Même si tu estimes que le film aurait pu aller beaucoup plus loin, il y a quand même un lot de scènes casse-gueule et sans doute compliquées à tourner. Outre celles qui traitent de sujets tabou, il y a par exemple cette scène hallucinante où Simon imagine son ex-femme refaisant le Kama sutra avec son nouvel amant…

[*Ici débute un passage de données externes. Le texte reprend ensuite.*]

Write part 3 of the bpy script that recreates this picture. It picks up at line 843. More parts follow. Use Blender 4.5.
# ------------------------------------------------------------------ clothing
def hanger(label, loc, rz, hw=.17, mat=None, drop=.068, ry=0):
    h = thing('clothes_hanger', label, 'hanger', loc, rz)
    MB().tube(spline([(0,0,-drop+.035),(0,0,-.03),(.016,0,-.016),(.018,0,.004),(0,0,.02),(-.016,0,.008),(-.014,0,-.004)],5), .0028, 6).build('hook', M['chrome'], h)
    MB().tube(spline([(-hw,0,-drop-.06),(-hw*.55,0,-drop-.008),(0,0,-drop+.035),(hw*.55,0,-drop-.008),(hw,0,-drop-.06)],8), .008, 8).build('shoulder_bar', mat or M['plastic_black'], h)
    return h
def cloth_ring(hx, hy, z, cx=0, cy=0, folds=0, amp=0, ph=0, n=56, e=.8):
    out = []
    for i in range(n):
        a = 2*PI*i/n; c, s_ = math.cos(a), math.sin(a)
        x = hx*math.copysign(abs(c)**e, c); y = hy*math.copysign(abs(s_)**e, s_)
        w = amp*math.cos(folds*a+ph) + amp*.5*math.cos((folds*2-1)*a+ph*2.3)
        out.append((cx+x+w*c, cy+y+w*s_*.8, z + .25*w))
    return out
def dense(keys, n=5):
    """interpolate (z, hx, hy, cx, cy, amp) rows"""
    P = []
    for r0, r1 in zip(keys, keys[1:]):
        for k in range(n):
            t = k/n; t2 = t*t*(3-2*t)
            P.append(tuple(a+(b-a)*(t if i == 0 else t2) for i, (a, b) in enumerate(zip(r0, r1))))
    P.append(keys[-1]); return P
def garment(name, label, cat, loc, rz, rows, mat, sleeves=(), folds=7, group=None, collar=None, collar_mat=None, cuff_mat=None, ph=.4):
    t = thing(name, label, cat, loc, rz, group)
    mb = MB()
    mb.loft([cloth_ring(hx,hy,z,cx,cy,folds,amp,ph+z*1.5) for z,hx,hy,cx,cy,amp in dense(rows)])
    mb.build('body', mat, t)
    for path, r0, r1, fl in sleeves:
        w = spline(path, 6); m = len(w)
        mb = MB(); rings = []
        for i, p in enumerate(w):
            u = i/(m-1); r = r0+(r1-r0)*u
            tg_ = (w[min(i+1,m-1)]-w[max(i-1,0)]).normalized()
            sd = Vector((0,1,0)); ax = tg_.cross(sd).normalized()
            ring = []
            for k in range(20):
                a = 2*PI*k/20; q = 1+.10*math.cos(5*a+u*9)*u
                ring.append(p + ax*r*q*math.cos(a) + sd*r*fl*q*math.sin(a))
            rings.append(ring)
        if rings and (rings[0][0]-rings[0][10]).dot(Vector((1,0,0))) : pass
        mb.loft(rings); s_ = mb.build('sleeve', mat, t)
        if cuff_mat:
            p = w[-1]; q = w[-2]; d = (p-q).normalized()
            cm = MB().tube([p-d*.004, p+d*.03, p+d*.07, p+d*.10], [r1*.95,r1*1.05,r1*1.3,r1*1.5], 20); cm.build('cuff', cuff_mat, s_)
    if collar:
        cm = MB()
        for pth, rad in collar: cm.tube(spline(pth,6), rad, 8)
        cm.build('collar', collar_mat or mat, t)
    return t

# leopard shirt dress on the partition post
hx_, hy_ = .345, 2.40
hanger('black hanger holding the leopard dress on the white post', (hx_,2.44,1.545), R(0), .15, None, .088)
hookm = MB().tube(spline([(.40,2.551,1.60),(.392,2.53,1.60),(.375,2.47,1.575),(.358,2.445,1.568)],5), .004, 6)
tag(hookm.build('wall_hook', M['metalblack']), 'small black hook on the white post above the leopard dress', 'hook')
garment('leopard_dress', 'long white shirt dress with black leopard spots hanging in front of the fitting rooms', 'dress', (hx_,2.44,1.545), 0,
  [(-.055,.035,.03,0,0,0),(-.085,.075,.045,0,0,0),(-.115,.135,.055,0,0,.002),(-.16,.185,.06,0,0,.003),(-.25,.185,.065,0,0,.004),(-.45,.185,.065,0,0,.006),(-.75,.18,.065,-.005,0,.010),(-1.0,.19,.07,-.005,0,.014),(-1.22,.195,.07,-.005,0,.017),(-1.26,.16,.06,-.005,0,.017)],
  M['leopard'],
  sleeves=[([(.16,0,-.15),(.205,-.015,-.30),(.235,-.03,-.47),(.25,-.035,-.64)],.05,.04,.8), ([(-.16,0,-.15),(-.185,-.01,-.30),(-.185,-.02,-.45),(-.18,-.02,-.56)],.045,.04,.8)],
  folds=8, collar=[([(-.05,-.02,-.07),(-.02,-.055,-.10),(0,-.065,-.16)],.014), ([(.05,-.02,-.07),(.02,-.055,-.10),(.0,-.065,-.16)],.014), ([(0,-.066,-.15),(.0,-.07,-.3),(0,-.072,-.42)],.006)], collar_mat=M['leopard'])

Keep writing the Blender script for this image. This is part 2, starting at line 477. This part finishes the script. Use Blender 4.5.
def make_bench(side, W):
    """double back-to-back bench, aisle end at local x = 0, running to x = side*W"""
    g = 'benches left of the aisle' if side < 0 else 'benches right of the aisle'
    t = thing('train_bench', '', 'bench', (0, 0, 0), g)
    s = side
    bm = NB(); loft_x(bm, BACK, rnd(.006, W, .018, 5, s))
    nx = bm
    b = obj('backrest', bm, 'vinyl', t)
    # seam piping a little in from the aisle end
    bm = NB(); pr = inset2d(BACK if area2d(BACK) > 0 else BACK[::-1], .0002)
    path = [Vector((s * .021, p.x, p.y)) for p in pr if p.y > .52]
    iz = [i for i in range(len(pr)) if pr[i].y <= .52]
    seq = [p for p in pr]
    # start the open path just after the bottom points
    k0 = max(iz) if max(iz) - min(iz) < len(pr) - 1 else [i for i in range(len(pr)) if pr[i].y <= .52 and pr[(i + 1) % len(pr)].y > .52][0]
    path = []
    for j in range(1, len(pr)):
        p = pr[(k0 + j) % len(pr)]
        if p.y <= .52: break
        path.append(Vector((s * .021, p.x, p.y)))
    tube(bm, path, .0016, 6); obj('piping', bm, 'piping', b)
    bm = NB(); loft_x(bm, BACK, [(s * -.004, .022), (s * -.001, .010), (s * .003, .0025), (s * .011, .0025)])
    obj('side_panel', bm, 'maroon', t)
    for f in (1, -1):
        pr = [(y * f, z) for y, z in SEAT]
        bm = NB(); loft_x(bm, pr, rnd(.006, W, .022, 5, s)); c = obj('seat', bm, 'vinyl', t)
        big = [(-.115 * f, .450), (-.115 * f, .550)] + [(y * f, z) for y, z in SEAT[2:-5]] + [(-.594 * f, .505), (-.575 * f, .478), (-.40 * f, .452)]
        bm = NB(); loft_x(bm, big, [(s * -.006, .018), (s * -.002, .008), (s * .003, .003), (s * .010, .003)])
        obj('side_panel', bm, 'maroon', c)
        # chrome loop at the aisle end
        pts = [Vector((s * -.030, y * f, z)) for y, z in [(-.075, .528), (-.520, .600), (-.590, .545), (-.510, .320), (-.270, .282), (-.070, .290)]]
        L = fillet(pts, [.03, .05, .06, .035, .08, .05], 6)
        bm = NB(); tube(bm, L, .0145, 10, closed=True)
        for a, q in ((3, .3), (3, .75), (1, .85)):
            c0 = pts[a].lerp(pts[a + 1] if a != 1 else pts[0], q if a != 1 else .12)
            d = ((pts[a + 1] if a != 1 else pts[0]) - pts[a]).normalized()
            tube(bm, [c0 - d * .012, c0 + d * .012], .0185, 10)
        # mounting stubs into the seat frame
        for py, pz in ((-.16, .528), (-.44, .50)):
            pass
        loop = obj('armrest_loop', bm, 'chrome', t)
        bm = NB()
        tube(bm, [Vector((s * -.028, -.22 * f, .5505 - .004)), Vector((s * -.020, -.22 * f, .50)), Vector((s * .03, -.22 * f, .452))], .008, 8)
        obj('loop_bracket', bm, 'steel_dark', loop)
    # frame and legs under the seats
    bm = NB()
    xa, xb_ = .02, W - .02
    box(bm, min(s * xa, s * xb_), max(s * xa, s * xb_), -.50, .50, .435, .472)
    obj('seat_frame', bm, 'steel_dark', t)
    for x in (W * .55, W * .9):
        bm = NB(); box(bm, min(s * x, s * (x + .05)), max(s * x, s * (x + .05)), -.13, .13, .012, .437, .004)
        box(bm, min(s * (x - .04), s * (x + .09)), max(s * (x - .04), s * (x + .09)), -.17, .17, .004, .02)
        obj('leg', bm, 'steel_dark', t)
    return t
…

La seule vraie difficulté avec cette scène, c’est qu’on a eu très peu de temps pour la tourner. Les deux acteurs ont été très conciliants, ça les amusait beaucoup. Il fallait juste faire attention à une chose : l’interprète de Carl m’avait prévenu que dans le feu de l’action, il n’était pas sûr de savoir s’arrêter, et que ça pouvait aller très loin. Mais ça c’est très bien passé, d’autant qu’on avait bien préparé et que c’était plus technique qu’autre chose.

 

 


 

 

Ton prochain projet ?

Une comédie noire sur fond de ruée vers l’or, avec des trappeurs du Yukon. C’est en cours d’écriture. Et on verra d’ici quelques années pour renouer éventuellement avec Simon et quelques personnages secondaires qu’on voit très peu dans le film, comme le responsable des pompes funèbres. Jonathan m’a parlé d’une idée qu’il avait, ça s’est greffé aux miennes… Dommage que la vie soit si courte.